Trans-Canada Highway, Mk. 2?

Let me explain. In Western Canada, there are two parallel highways - Highway 1 (the Trans-Canada) and Highway 16 (the Yellowhead Highway). However, in Eastern Canada (with exceptions like PEI and Newfoundland), the Trans-Canada Highway uses existing provincial routes and thus has many different names (i.e. in Québec, most of the Trans-Canada is routed through the existing autoroute network). In addition, to make matters worse (keeping on the Québec example), although autoroutes are a Québec thing, a lot of the North America atlases I've seen (mainly from AAA) usually lists them as "Canadian Autoroutes", as though they are the equivalent of the US Interstate Highway System.

Which leads to my question: could there be the possibility of a trans-Canada expressway system, alongside the TCH, that could be formed in somewhat of the same mold as the US Interstate Highway System, with the exception that (since roads are mainly a provincial jurisdiction) the provinces created it independently of the federal government? Provincial expressways (such as Ontario's 400-series highways) could probably be allowed and even co-exist with the new expressway system.
 
Ah, a nice thread involving Canada. :)

I don't know if building an interstate highway is feasible in Canada - wide distances, small population. Also remember that Canadian National Railways would disapprove too, and they were owned by the Canadian Government until 1995.
 
I'd agree with TheMann on that one - population centres in Canada are simply too widely dispersed too support the infrastructure of a divided highway a la teh Interstate system. Only in the Qubec City-Montreal-Toronto-Windsor corridor can it be justified, with some various local areas scattered around (Ottawa, Calgary-Edmonton, etc.).

Can you imagine what it would take to run a divided highway across northern Ontario from Sudbury to Thunder Bay, for instance? and to maintain it? There simply isn't enough road traffic running across that stretch to make it feasible for a province to maintain it.

The Interstate system also had a military purpose, in allowing quick redeployment of troops and material in the home land in the event of some sort of invasion. I believe it was also intended as providing emergency runways too. The fact that it completely transformed American logistics and urban growth was an unintended benefit/detriment. I don't see any Canadian government - Provincial or Federal - having the same reasoning.
 
Can you imagine what it would take to run a divided highway across northern Ontario from Sudbury to Thunder Bay, for instance? and to maintain it? There simply isn't enough road traffic running across that stretch to make it feasible for a province to maintain it.

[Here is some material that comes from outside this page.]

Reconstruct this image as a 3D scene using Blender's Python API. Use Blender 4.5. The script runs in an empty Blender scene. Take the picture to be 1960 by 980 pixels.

There are many areas where the US Interstate system is under-utilized, and even in Quebec (where east-west is seen as parallel to the St. Lawrence and north-south is seen as perpindicular to the St. Lawrence) there are areas of the Autoroute system where it is underutilized. Plus, ATM, Hwy. 400 is going to be extended to Sudbury.
 
There are many areas where the US Interstate system is under-utilized, and even in Quebec (where east-west is seen as parallel to the St. Lawrence and north-south is seen as perpindicular to the St. Lawrence) there are areas of the Autoroute system where it is underutilized. Plus, .
There are always going to be stretches that are "under-utilized", but those are between two major centres with sufficient flow of goods and people between them. "ATM, Hwy. 400 is going to be extended to Sudbury" is a decades long project, not going to be finished soon; there's still 160 kn or so to go. Toronto to Sudbury just barely qualifies. Sudbury to Sault St. Marie does not, and SSM to Thunder Bay not a chance. Even the goods traffic between T Bay and Winnipeg os better served by rail traffic (high volume like grain and timber is cheaper by rail car than truck) So unless Ontario (in this case) gets in a mess like Japan where the road-building lobby has a lock on the politicians who then finance massive amounts of needless road-paving (which frankly I don't want to pay for) I just don't see it happening.